Ma il voyeur essenzialmente si accontenta di quello che la realtà regala ai propri occhi, poiché ama che la fantasia sia coltivata come tale. Non è necessario possedere in qualche forma i piedi di quella donna che dondola vestendo dei tacchi vertiginosi, quanto poterli desiderare senza alcun limite, come spiega per bene Junichiro Tanizaki in quel meraviglioso racconto quale è il Diario di un vecchio pazzo, in cui un anziano trova la morte nella follia del desiderio dei piedi della propria giovane nuora. Anzi, chi ama guardare, molto spesso lo fa in una forma gratificante nei confronti del soggetto cui sta prestando attenzione: sarebbe intellettualmente disonesto non farlo, mentre resistere sarebbe inutile stupidità, ammantata anche da una buona dose di disonestà intellettuale.

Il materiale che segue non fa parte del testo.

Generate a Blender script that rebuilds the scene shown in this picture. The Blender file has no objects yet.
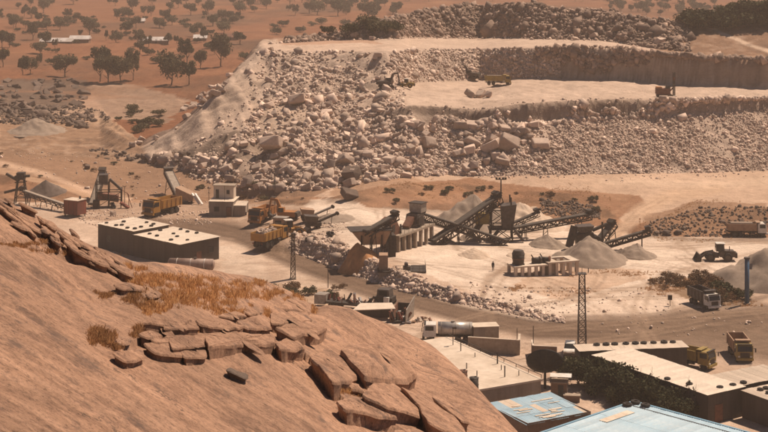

Amo i tacchi. I tacchi, anche quando sono vertiginosi a tal punto da mettere in difficoltà posturale, mettono inevitabilmente la donna in una condizione di maggior visibilità, la elevano. Coloro, come me, che amano la bellezza della donna anche nella sua forma più segretamente animale, non possono sottrarsi alla sfida di vederla apparire nella sua imperiosa statuarietà, in forma prorompente. Non è per tutti poi camminare con scarpe che sfidano la gravità, ma consiglio vivamente di rimediare usando le calzature in situazioni da boudoir: nell’intimità domestica la fantasia va lasciata libera di correre. E con un paio di sandali di Louboutin dal fondo rosso fuoco, calze a rete e unghie laccate, tutto il resto è noia.